Sunday, March 30, 2014

Kosher chicken makes it into Maclean’s


The shortage of kosher chicken made it into Maclean’s Magazine’s April 14 issue where the writer highlights criticisms of supply management.

Reporter Justin Ling tells how Chai Kosher Poultry sold its plant supply quota (to Sargent Farms) and left the Ontario market in the lurch with only one kosher chicken supplier for all of Canada – Marvid of Montreal.

The company could not meet demand, so hiked prices by about 50 per cent.

Ling quotes Richard Rabkin saying “the effect on the  kosher community has been quite drastic” and has hit the grocery budgets of the Orthodox Jewish community right across Canada.

Ling also tells how Alan Burke of the East Beach Jewish Community Association is leading an effort to re-open Chai Kosher Poultry, but is running into trouble lining up supplies.

Buying plant-supply quota from other processors is too expensive and so far the chicken board has not given the Jews chicken supply through its new specialty markets policy.

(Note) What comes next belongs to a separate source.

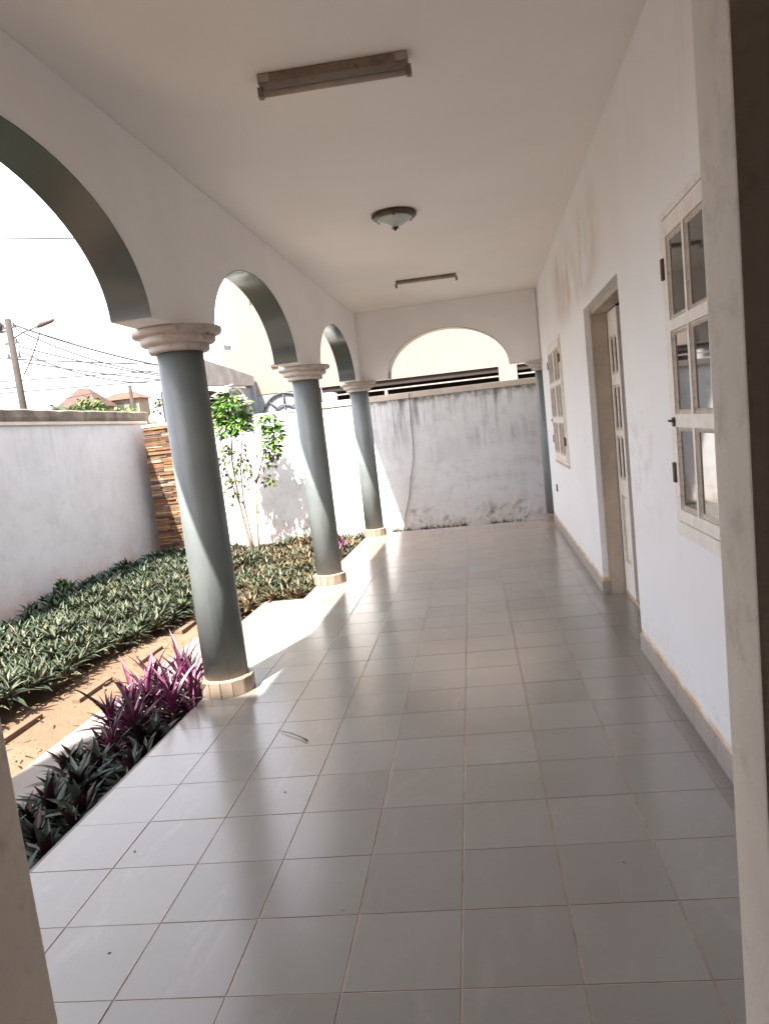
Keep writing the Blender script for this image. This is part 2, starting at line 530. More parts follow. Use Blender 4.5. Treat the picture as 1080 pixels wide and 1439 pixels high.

Maclean’s says nothing about the lack of chicken for CAMI International Poultry Inc. which had its Quebec supplies cut off when the marketing boards and large-volume processors in Ontario and Quebec made a deal to stop trade in live chicken.

That has left the Asian community in the Toronto area without a supplier of Hong Kong dressed chicken which have heads and feet left on.

CAMI is taking the chicken marketing boards and the federal government to court in an effort to get chicken supplies to revive its business and serve the Asian market.

Ling also tells how the kosher community was left without cheese this winter when the federal trade department stopped issuing supplementary import permits. There is no kosher cheese processor in Canada.

After the Jews protested, the federal government re-instated permits to import kosher cheese.
It has not granted similar import permits to CAMI.

John Slot of the Ontario Independent Poultry Processors Association has said privately that the situation simply shows that the Jewish community has more political clout than the Asians.

And neither one, it seems, has as much clout at the Chicken Farmers of Ontario marketing board.